All poets down through time needed a group that could gather around their poems in a sense of solidarity. Latin American nations provide the examples readiest at hand; but France is not far behind on the continuum of honouring her poets.

But for the Afro-American poet, that solidarity has been so identified with the destiny of some Black civil rights, equality, or nationhood that the examples leave little room for the true individual as a poet.

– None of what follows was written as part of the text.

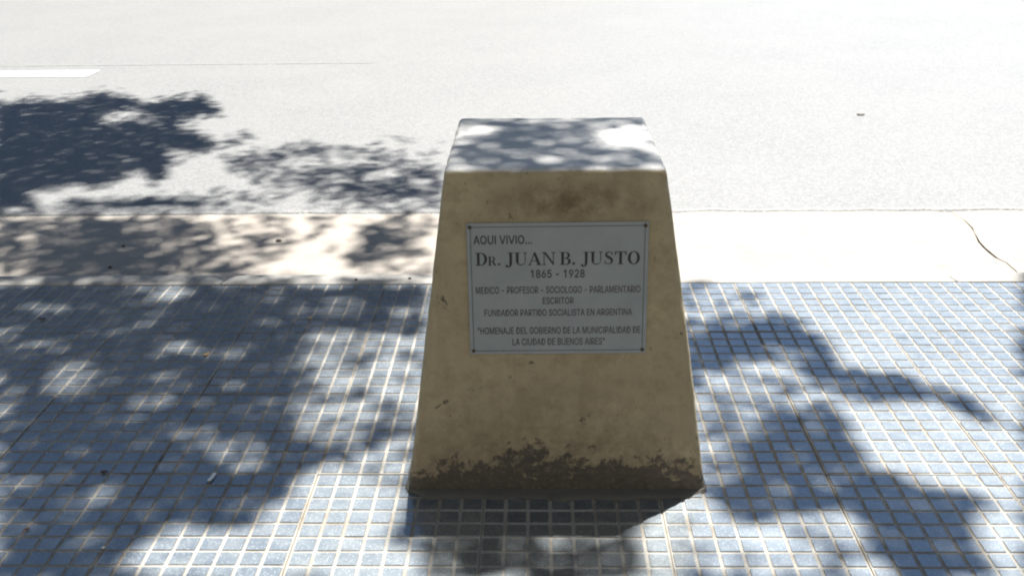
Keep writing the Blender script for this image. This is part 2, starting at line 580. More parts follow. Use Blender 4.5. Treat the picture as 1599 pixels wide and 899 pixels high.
M_WALL = mat_simple('ochre_plaster', (0.24, 0.225, 0.195), (0.31, 0.29, 0.25), 3)
M_PLINTH = mat_simple('plinth_stone', (0.16, 0.145, 0.12), (0.24, 0.22, 0.19), 9)
M_DOOR = mat_simple('brown_door', (0.09, 0.05, 0.03), (0.13, 0.08, 0.05), 9)
M_GLASS = mat_plain('dark_window_glass', (0.03, 0.035, 0.04), 0.08)
box('wall', -8.0, 8.0, -7.0, 0.0, -0.1, 10.9, M_WALL, house)
box('plinth', -8.02, 8.02, -0.5, 0.04, -0.1, 0.55, M_PLINTH, house)
box('cornice', -8.15, 8.15, -7.1, 0.22, 10.9, 11.25, M_PLINTH, house)
for xx in (-5.6, -2.4, 2.4, 5.6):
    for z0 in (1.1, 4.5, 7.9):
        w_ = box('window', xx - 0.6, xx + 0.6, -0.2, 0.03, z0, z0 + 1.9, M_DOOR, house)
        box('pane', xx - 0.5, xx - 0.03, 0.0, 0.036, z0 + .1, z0 + 1.8, M_GLASS, w_)
        box('pane', xx + 0.03, xx + 0.5, 0.0, 0.036, z0 + .1, z0 + 1.8, M_GLASS, w_)
        box('sill', xx - 0.7, xx + 0.7, -0.1, 0.14, z0 - 0.09, z0 - 0.003, M_PLINTH, w_)
dr_ = box('door', -0.55, 0.55, -0.2, 0.045, -0.05, 2.45, M_DOOR, house)
box('handle', 0.38, 0.42, 0.045, 0.10, 1.0, 1.25, M_SCREW, dr_)

# unseen house added across the road: blocks sky, darkens reflections in the left tiles
house2 = empty('house', (-13.0, 17.5, Z_ROAD))
tag(house2, 'unseen grey house across the road beyond the top left of the picture, added to darken reflections', 'house')
M_WALL2 = mat_simple('grey_plaster', (0.17, 0.17, 0.17), (0.24, 0.235, 0.23), 2)
box('wall', -13.0, 14.5, 0.0, 9.0, 0.0, 8.2, M_WALL2, house2)
box('cornice', -13.2, 14.7, -0.3, 9.2, 8.2, 8.6, M_PLINTH, house2)
for xx in range(-11, 14, 3):
    for z0 in (1.0, 4.8):
        w_ = box('window', xx - 0.65, xx + 0.65, -0.03, 0.2, z0, z0 + 2.0, M_DOOR, house2)
        box('pane', xx - 0.55, xx - 0.03, -0.036, 0.0, z0 + .1, z0 + 1.9, M_GLASS, w_)
        box('pane', xx + 0.03, xx + 0.55, -0.036, 0.0, z0 + .1, z0 + 1.9, M_GLASS, w_)

# ------------------------------------------------------------------ the monument
HT = 0.755
B0, B1 = (-0.296, 2.003), (0.387, 2.60)      # base rectangle
T0, T1 = (-0.187, 2.036), (0.269, 2.508)     # top rectangle
mloc = Vector(((B0[0] + B1[0]) / 2, B0[1], 0.0))
mon = empty('monument', mloc)
tag(mon, 'squat tapered concrete block in stained beige paint standing on the pavement', 'monument')
chips = []


def body_mesh():
    nx, ny, nz = 64, 56, 78
    bm = bmesh.new()
    hx, hy, hz, r = 0.3, 0.26, 0.38, 0.013

    def coords(n):
        c = np.linspace(-1, 1, n + 1)
        return np.sign(c) * (1 - (1 - np.abs(c)) ** 1.35)
    cx_, cy_, cz_ = coords(nx), coords(ny), coords(nz)
    vmap = {}

    def V(i, j, k):
        key = (i, j, k)
        if key in vmap:
            return vmap[key]
        p = np.array([cx_[i] * hx, cy_[j] * hy, cz_[k] * hz])
        inn = np.clip(p, [-hx + r, -hy + r, -hz], [hx - r, hy - r, hz - r])
        d = p - inn
        L = np.linalg.norm(d)
        n_ = d / L if L > 1e-9 else np.zeros(3)
        p = inn + n_ * r if L > 1e-9 else p
        u_, v_, w_ = (p[0] / hx + 1) / 2, (p[1] / hy + 1) / 2, (p[2] / hz + 1) / 2
        # taper, slightly bellied on the right hand side
        wx = w_
        xl = B0[0] + (T0[0] - B0[0]) * wx
        xr = B1[0] + (T1[0] - B1[0]) * (wx - 0.03 * math.sin(math.pi * wx))
        yn = B0[1] + (T0[1] - B0[1]) * w_
        yf = B1[1] + (T1[1] - B1[1]) * w_
        q = Vector((xl + (xr - xl) * u_, yn + (yf - yn) * v_, HT * w_))
        # uneven trowelled surface and battered arrises
        sgn = Vector((-1 if u_ < .5 else 1, -1 if v_ < .5 else 1, 1))
        ex = min(u_, 1 - u_) * .55; ey = min(v_, 1 - v_) * .5; ez = (1 - w_) * .75
        a = 0.0010 * n1(q.x * 9, q.y * 9, q.z * 9) + 0.0008 * n1(q.x * 30, q.y * 30, q.z * 30)
        near = sorted((ex, ey, ez))
        wear = max(0, 1 - near[1] / 0.022) * (max(0.0, noise.noise(q * 23) - 0.1) * 0.004 + max(0.0, noise.noise(q * 9) - 0.25) * 0.002)
        if ex < 0.004: q.x += sgn.x * a
        if ey < 0.004: q.y += sgn.y * a
        if ez < 0.004: q.z += a
        q.x -= sgn.x * wear * (ex < .03)
        q.y -= sgn.y * wear * (ey < .03)
        q.z -= wear * (ez < .03)
        if v_ < 0.12:
            for (hx_, hz_, rr) in chips:
                dd = math.hypot(q.x - hx_, (q.z - hz_) * 1.3)
                if dd < rr * 1.6:
                    q.y += 0.008 * (1 - dd / (rr * 1.6))
                    q.z -= 0.007 * (1 - dd / (rr * 1.6))
        vmap[key] = bm.verts.new(q - mloc)
        return vmap[key]
    for i in range(nx):
        for k in range(nz):
            bm.faces.new((V(i, 0, k), V(i + 1, 0, k), V(i + 1, 0, k + 1), V(i, 0, k + 1)))
            bm.faces.new((V(i, ny, k), V(i, ny, k + 1), V(i + 1, ny, k + 1), V(i + 1, ny, k)))
    for j in range(ny):
        for k in range(nz):
            bm.faces.new((V(0, j, k), V(0, j, k + 1), V(0, j + 1, k + 1), V(0, j + 1, k)))
            bm.faces.new((V(nx, j, k), V(nx, j + 1, k), V(nx, j + 1, k + 1), V(nx, j, k + 1)))
    for i in range(nx):
        for j in range(ny):
            bm.faces.new((V(i, j, nz), V(i + 1, j, nz), V(i + 1, j + 1, nz), V(i, j + 1, nz)))
    me = bpy.data.meshes.new('body')
    bm.to_mesh(me); bm.free()
    me.polygons.foreach_set('use_smooth', [True] * len(me.polygons))
    return me


link('body', body_mesh(), M_BODY, mon)

# mortar bed squeezed out round the foot
v, f = [], []
ring = []
N = 40
per = []
for i in range(N): per.append((B0[0] + (B1[0] - B0[0]) * i / N, B0[1], 0, -1))
for i in range(N): per.append((B1[0], B0[1] + (B1[1] - B0[1]) * i / N, 1, 0))
for i in range(N): per.append((B1[0] - (B1[0] - B0[0]) * i / N, B1[1], 0, 1))
for i in range(N): per.append((B0[0], B1[1] - (B1[1] - B0[1]) * i / N, -1, 0))
for (a, b, dx, dy) in per:
    w = 0.026 + 0.014 * n1(a * 9, b * 9, 3) + 0.012 * n1(a * 27, b * 27, 5)
    if dx == 1: w *= 0.10
    if dx == -1: w *= 0.25
    if dy == -1: w *= max(0.1, min(1.0, (a - B0[0]) / 0.06, (B1[0] - a) / 0.06))
    if dy == -1: w *= 1.15
    cxn, cyn = a - mloc.x, b - (B0[1] + B1[1]) / 2
    for (q, zz) in ((-0.015, 0.007), (0.004, 0.0055), (w * .6, 0.004), (w, 0.0012), (w + .002, -0.006)):
        ox = dx * q if dx else (0.0)
        oy = dy * q if dy else (0.0)
        v.append((a + ox - mloc.x, b + oy - mloc.y, zz + 0.0015 * n1(a * 40, b * 40, q * 50)))
n = len(per)
for i in range(n):
    i2 = (i + 1) % n
    for k in range(4):
        f.append((i * 5 + k, i * 5 + k + 1, i2 * 5 + k + 1, i2 * 5 + k))
me = mesh('mortar_bed', v, f, True)
bm = bmesh.new(); bm.from_mesh(me); bmesh.ops.recalc_face_normals(bm, faces=bm.faces)
if sum(fc.normal.z for fc in bm.faces) < 0: bmesh.ops.reverse_faces(bm, faces=bm.faces)
bm.to_mesh(me); bm.free()
o = link('mortar_bed', me, M_MORTAR, mon)
o['label'] = 'thin grey mortar squeezed out round the foot'

# ------------------------------------------------------------------ the plaque
fu = Vector((1, 0, 0))
fv = Vector((0, T0[1] - B0[1], HT)).normalized()
fn = fu.cross(fv)                            # points to the camera
face_mat = Matrix(((fu.x, fv.x, fn.x, 0), (fu.y, fv.y, fn.y, 0), (fu.z, fv.z, fn.z, 0), (0, 0, 0, 1)))
PC = (0.0472, 0.4936)
PW, PH = 0.382, 0.297
ploc = Vector((0, B0[1], 0)) + fu * PC[0] + fv * PC[1] + fn * 0.0022
roll_p = R(0.35)
plaque = bpy.data.objects.new('plaque', bpy.data.meshes.new('plaque'))
bm = bmesh.new()
bmesh.ops.create_cube(bm, size=1)
bmesh.ops.scale(bm, vec=(PW, PH, 0.003), verts=bm.verts)
bmesh.ops.bevel(bm, geom=[e for e in bm.edges if abs((e.verts[0].co - e.verts[1].co).z) > 0.001], offset=0.003, segments=2, affect='EDGES', profile=0.5)
bmesh.ops.bevel(bm, geom=[e for e in bm.edges if all(v_.co.z > 0.001 for v_ in e.verts)], offset=0.0008, segments=2, affect='EDGES', profile=0.5)
bm.to_mesh(plaque.data); bm.free()
plaque.data.materials.append(M_PLAQUE)
COL.objects.link(plaque)
plaque.parent = mon
plaque.matrix_local = Matrix.Translation(ploc - mloc) @ face_mat @ Matrix.Rotation(roll_p, 4, 'Z')
plaque['label'] = 'grey metal plaque with engraved black lettering'
ZF = 0.0016


def on_plaque(name, v, f, m):
    return link(name, mesh(name, v, f), m, plaque)


# engraved border line, inset
bi, bw = 0.0075, 0.0016
ox_, oy_ = PW / 2 - bi, PH / 2 - bi
rect = [(-ox_, -oy_), (ox_, -oy_), (ox_, oy_), (-ox_, oy_)]
inn = [(-ox_ + bw, -oy_ + bw), (ox_ - bw, -oy_ + bw), (ox_ - bw, oy_ - bw), (-ox_ + bw, oy_ - bw)]
v = [(x, y, ZF + .0002) for x, y in rect + inn]
on_plaque('border', v, [(k, (k + 1) % 4, 4 + (k + 1) % 4, 4 + k) for k in range(4)], M_BORDER)
for sx, sy in ((-1, 1), (1, 1), (-1, -1), (1, -1)):
    v, f = [], []
    prof = [(0.0042, 0.0), (0.0040, .0009), (0.0032, .0017), (0.0018, .0022), (0.0004, .0023)]
    for k in range(14):
        a = 2 * math.pi * k / 14
        for rr, zz in prof:
            v.append((rr * math.cos(a), rr * math.sin(a), zz))
    for k in range(14):
        k2 = (k + 1) % 14
        for q in range(4):
            f.append((k * 5 + q, k2 * 5 + q, k2 * 5 + q + 1, k * 5 + q + 1))
    f.append(tuple(k * 5 + 4 for k in range(14)))
    o = link('screw', mesh('screw', v, f, True), M_SCREW, plaque, (sx * (PW / 2 - 0.0075), sy * (PH / 2 - 0.0085), ZF))

# sans-serif lines
LINES = [
    ('AQUI VIVIO...', -0.1297, -0.0067, 0.6154, 0.5965, 0.0035, M_INK),
    ('1865 - 1928', -0.0095, 0.1046, 0.5387, 0.5208, 0.011, M_INK),
    ('MEDICO - PROFESOR - SOCIOLOGO - PARLAMENTARIO', -0.1278, 0.2234, 0.5013, 0.4859, 0.008, M_INK2),
    ('ESCRITOR', 0.0148, 0.0816, 0.4764, 0.4614, 0.008, M_INK2),
    ('FUNDADOR PARTIDO SOCIALISTA EN ARGENTINA', -0.1106, 0.2067, 0.4494, 0.4343, 0.008, M_INK2),
    ('"HOMENAJE DEL GOBIERNO DE LA MUNICIPALIDAD DE', -0.1264, 0.2256, 0.4084, 0.3925, 0.008, M_INK2),
    ('LA CIUDAD DE BUENOS AIRES"', -0.0513, 0.1489, 0.3823, 0.3661, 0.008, M_INK2),
]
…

Enough. I needn't carry this further except to note that the challenge to you as to everyone is how does one 'break on through to the other side?'

monkey said...

Reginald,

I have found you again if only on these pages. I lived with you in that "communal" house in Boston. I, like you, lived there because it was what I could afford but also to meet people who valued intellect. I think cultural capital splits all of us when we are trying to survive but don't want to lose our ideals.

I remember you as intellectually engaged at all times but kept distant from what I would call your own authenticity. You spoke with a faux British accent when we knew that you had grown up in the Bronx. I can see from this blog that you did embrace it at some point in your life.

The poems here, and your thoughtful essays, speak volumes about your inner life. You have left your mark for all to love.